We also locate our goodness and potential therefor in the characters’ virtue:
All that Shakespeare says of the king, yonder slip of a boy that reads in the corner feels to be true of himself… He hears the commendation, not of himself, but, more sweet, of that character he seek, in every word that is said concerning character…
To Emerson, it is within our private experience, our “secret biography,” that we verify, understand, integrate “the emphatic facts of history.” In this way, Emerson goes so far as to claim that “there is properly no history, only biography.” When we read history, as when we read great (or even mediocre) works of fiction,
“we aim to master intellectually the steps and reach the same height or the same degradation that our fellow, our proxy has done.”

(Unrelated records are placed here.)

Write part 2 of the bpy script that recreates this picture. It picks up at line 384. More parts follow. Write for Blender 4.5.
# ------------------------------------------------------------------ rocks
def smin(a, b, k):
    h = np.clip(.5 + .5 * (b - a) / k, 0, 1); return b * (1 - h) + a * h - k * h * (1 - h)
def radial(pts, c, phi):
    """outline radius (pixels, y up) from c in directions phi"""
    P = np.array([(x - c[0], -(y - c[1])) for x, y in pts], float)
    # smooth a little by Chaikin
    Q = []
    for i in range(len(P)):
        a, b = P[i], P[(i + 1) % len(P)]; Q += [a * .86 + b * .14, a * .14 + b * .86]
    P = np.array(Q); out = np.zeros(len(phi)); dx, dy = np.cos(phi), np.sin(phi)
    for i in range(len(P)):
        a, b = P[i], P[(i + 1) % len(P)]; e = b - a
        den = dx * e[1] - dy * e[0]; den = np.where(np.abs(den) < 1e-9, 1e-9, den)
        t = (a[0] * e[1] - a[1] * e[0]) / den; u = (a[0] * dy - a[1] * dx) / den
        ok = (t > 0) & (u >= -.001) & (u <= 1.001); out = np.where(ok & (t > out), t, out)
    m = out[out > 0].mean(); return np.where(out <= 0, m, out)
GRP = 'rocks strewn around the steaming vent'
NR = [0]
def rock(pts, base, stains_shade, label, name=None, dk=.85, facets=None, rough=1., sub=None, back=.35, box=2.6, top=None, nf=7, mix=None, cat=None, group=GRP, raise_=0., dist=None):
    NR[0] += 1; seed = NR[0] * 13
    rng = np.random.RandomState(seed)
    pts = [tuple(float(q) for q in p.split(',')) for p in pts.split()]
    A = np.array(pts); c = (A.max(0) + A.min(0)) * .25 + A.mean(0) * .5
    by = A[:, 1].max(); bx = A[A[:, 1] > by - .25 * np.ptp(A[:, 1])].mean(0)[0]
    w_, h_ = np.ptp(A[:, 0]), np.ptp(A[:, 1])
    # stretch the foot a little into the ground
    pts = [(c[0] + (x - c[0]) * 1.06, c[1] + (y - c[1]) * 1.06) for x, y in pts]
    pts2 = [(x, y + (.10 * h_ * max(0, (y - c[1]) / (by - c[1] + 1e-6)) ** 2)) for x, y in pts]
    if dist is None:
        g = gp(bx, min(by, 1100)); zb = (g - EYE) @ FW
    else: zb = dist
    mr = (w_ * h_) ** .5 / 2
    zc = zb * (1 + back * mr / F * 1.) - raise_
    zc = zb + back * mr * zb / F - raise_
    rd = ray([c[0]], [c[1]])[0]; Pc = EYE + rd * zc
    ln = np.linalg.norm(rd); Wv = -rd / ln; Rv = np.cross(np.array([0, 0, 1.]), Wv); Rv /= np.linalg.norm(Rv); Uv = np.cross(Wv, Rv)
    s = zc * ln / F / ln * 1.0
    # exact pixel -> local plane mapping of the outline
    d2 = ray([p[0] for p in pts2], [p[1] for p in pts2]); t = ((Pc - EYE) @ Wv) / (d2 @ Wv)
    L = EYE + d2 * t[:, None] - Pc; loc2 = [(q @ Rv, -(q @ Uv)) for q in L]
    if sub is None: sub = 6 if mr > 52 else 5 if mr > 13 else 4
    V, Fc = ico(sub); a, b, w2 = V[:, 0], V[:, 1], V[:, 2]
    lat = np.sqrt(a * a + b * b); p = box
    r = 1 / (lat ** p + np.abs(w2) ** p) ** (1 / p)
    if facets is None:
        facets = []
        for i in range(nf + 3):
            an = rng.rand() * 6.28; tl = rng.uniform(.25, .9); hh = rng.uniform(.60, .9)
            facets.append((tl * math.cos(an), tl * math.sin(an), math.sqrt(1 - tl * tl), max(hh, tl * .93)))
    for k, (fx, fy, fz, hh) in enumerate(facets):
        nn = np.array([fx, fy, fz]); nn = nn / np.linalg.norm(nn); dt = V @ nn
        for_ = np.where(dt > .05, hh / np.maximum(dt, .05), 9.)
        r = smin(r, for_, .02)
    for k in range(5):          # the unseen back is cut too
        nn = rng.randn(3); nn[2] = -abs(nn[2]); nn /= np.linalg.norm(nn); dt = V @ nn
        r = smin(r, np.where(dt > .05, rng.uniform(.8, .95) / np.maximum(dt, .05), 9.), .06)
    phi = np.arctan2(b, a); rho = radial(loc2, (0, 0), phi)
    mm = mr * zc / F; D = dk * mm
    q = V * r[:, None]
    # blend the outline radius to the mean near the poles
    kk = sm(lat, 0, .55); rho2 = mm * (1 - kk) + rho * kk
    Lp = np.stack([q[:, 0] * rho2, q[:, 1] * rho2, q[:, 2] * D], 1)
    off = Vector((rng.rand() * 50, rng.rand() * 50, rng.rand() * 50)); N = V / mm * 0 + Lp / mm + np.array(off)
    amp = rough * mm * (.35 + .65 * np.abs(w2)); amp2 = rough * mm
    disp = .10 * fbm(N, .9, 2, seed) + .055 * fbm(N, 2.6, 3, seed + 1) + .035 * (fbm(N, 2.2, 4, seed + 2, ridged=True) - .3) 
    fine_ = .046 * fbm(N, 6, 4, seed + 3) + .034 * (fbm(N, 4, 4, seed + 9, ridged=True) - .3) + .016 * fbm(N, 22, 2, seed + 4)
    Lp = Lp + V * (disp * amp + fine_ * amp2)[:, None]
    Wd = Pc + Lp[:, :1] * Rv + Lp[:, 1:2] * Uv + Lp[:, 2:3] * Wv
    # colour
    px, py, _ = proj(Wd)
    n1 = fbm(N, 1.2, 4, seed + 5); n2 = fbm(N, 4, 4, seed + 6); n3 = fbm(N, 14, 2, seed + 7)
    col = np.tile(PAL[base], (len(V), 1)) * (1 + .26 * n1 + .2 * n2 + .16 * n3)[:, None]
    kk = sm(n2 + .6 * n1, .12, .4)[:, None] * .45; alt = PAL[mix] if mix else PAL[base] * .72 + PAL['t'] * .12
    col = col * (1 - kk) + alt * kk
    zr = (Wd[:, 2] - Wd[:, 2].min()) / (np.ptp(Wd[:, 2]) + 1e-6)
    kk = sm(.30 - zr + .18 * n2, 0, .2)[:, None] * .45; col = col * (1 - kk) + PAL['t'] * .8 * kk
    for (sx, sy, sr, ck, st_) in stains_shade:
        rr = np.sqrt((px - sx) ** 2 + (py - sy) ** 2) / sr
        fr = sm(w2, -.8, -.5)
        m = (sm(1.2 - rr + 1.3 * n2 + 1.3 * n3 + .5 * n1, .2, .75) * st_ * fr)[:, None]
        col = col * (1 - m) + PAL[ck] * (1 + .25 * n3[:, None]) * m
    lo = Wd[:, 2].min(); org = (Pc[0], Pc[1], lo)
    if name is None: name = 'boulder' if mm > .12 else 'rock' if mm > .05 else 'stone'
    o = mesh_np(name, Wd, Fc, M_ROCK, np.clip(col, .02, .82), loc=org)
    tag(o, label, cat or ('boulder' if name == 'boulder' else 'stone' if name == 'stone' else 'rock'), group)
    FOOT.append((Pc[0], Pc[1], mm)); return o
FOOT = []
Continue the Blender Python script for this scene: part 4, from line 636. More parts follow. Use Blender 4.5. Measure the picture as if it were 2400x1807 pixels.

No wonder people find art depicting the fall from grace to be so compelling. By watching Lucifer, God’s own archangel, transform into the Prince of Darkness, as we watch the First Man plummet from Heaven to Hell, we think of our own pre- and post-lapsarian states. We meditate about how we can avoid succumbing to the very same vices that ruined men possessing the same mind we all share in common.
In poems, fables, myths, and other works of fiction, as in history, the identity
“is equally intrinsic, the diversity equally obvious. There is, at the surface, infinite variety of things; at the centre there is simplicity of cause.”
The jealously that corrupts Shakespeare’s noble Coriolanus is the very same that turns Lucas’s Anakin Skywalker to the Dark Side of the Force. In short, “Nature is an endless combination and repetition of a very few laws.” The ubiquity of these natural laws is what makes “all public facts… to be individualized, all private facts… to be generalized. Then at once History becomes fluid and true, and Biography deep and sublime.” The tight union between History and Biography explains why man cannot “find any antiquity” in the “voice of prophet[s]” dead for millenia; their words merely of antiquity “ech[o] to [man] a sentiment of his infancy.”
In my early youth, I didn’t understand why I spent so much time in school reading fiction and ancient (or even recent) history. As I’ve gotten older and matured intellectually (at least, to some extent), I have discovered, as all people do, precisely the significance of studying fiction and history:
The advancing man discovers how deep a property he has in literature,—in all fable as well as in all history. He finds that the poet was no odd fellow who described strange and impossible situations, but that universal man wrote by his pen a confession true for one and true for all. His own secret biography he finds in lines wonderfully intellgible to him, dotted down before he was born.”
Beautiful fables present readers with “universal verities.” History and Fiction present their interpreter with formal truths that enable him to appreciate the sublimity of his personal experience. Stories from History and Fiction make “facts fall aptly and supple into their places” in man’s secret biography, providing him a greater understanding of himself. Emerson identifies why humans love reading fiction, watching movies, and viewing sculpture and art; they reveal himself to him.